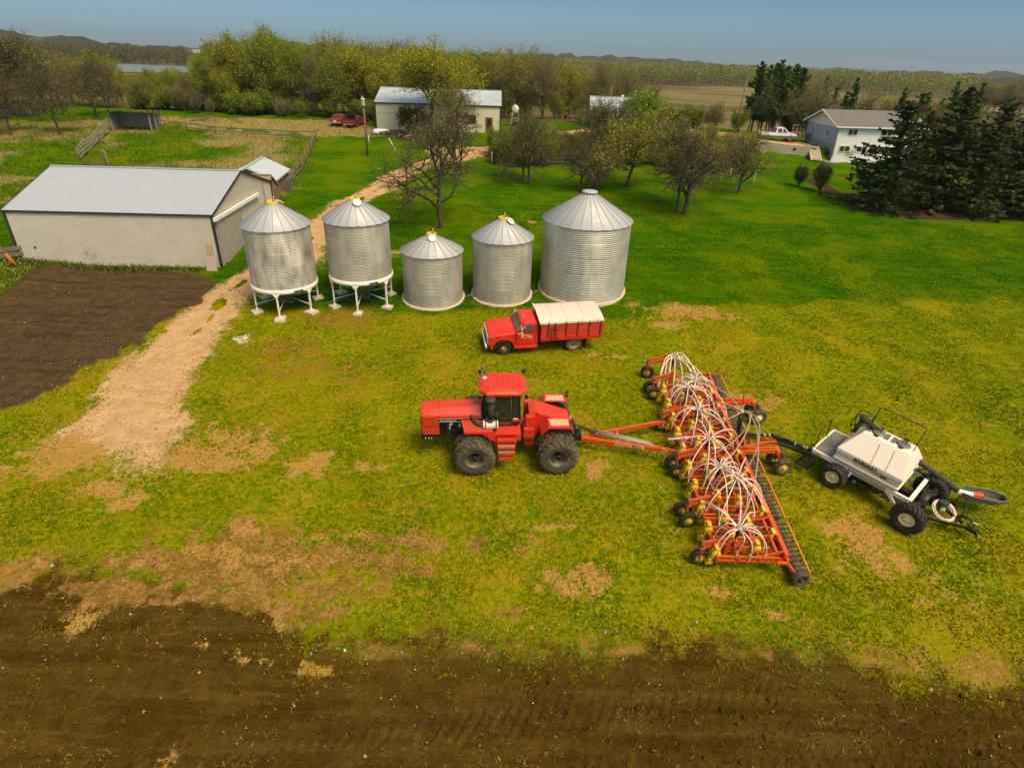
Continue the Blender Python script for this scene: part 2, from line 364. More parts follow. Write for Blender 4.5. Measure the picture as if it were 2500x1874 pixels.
    nr = len(ys); idx = np.arange(nr * nc).reshape(nr, nc)
    F = np.stack([idx[:-1, :-1], idx[:-1, 1:], idx[1:, 1:], idx[1:, :-1]], -1).reshape(-1, 4)
    fc = lambda a: a.reshape(nr, nc)[:-1, :-1].ravel()
    cls = np.zeros(len(F), int)
    cls[fc(field) > .5] = 4
    cls[fc(plow) > .5] = 2; cls[fc(garden) > .5] = 3; cls[fc(gravel) > .5] = 1; cls[fc(mulch) > .5] = 5
    tm = terrain_material()
    for k, nm, lb in [(0, 'ground', 'grassy farmyard ground, yellow green in front and deep green behind the bins'), (1, 'gravel_track', 'pale gravel track curving past the bins to the buildings'),
                  (2, 'plowed_field', 'dark tilled field along the bottom with straw patches'), (3, 'garden_soil', 'dark bare garden soil in front of the long white barn'),
                  (4, 'field', 'tan stubble fields beyond the trees'), (5, 'mulch_bed', 'brown mulch strip under the dark spruces')]:
        ff = F[cls == k]; used = np.unique(ff); rm = np.full(len(V), -1); rm[used] = np.arange(len(used))
        o = mesh_np(nm, V[used], rm[ff], tm, smooth=True); tag(o, lb, kind='structure'); o['category'] = {'ground': 'ground', 'gravel_track': 'track', 'plowed_field': 'field', 'garden_soil': 'soil', 'field': 'field', 'mulch_bed': 'soil'}[nm]
        for an, arr in (('ma', A), ('mb', B), ('mc', Cc)):
            at = o.data.attributes.new(an, 'FLOAT_COLOR', 'POINT'); at.data.foreach_set('color', arr[used].astype(np.float32).ravel())
    return X, Y, Z, dict(plow=plow, garden=garden, gravel=gravel, past=past, dry=dryg, lush=lush, tan=np.maximum(tan, brown), field=field, forest=forest, rough=rough, mulch=mulch)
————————
● What is required:
Return the whole listing, word for word, and leave out every picture.

● Output for this task:
Continue the Blender Python script for this scene: part 2, from line 364. More parts follow. Write for Blender 4.5. Measure the picture as if it were 2500x1874 pixels.
    nr = len(ys); idx = np.arange(nr * nc).reshape(nr, nc)
    F = np.stack([idx[:-1, :-1], idx[:-1, 1:], idx[1:, 1:], idx[1:, :-1]], -1).reshape(-1, 4)
    fc = lambda a: a.reshape(nr, nc)[:-1, :-1].ravel()
    cls = np.zeros(len(F), int)
    cls[fc(field) > .5] = 4
    cls[fc(plow) > .5] = 2; cls[fc(garden) > .5] = 3; cls[fc(gravel) > .5] = 1; cls[fc(mulch) > .5] = 5
    tm = terrain_material()
    for k, nm, lb in [(0, 'ground', 'grassy farmyard ground, yellow green in front and deep green behind the bins'), (1, 'gravel_track', 'pale gravel track curving past the bins to the buildings'),
                  (2, 'plowed_field', 'dark tilled field along the bottom with straw patches'), (3, 'garden_soil', 'dark bare garden soil in front of the long white barn'),
                  (4, 'field', 'tan stubble fields beyond the trees'), (5, 'mulch_bed', 'brown mulch strip under the dark spruces')]:
        ff = F[cls == k]; used = np.unique(ff); rm = np.full(len(V), -1); rm[used] = np.arange(len(used))
        o = mesh_np(nm, V[used], rm[ff], tm, smooth=True); tag(o, lb, kind='structure'); o['category'] = {'ground': 'ground', 'gravel_track': 'track', 'plowed_field': 'field', 'garden_soil': 'soil', 'field': 'field', 'mulch_bed': 'soil'}[nm]
        for an, arr in (('ma', A), ('mb', B), ('mc', Cc)):
            at = o.data.attributes.new(an, 'FLOAT_COLOR', 'POINT'); at.data.foreach_set('color', arr[used].astype(np.float32).ravel())
    return X, Y, Z, dict(plow=plow, garden=garden, gravel=gravel, past=past, dry=dryg, lush=lush, tan=np.maximum(tan, brown), field=field, forest=forest, rough=rough, mulch=mulch)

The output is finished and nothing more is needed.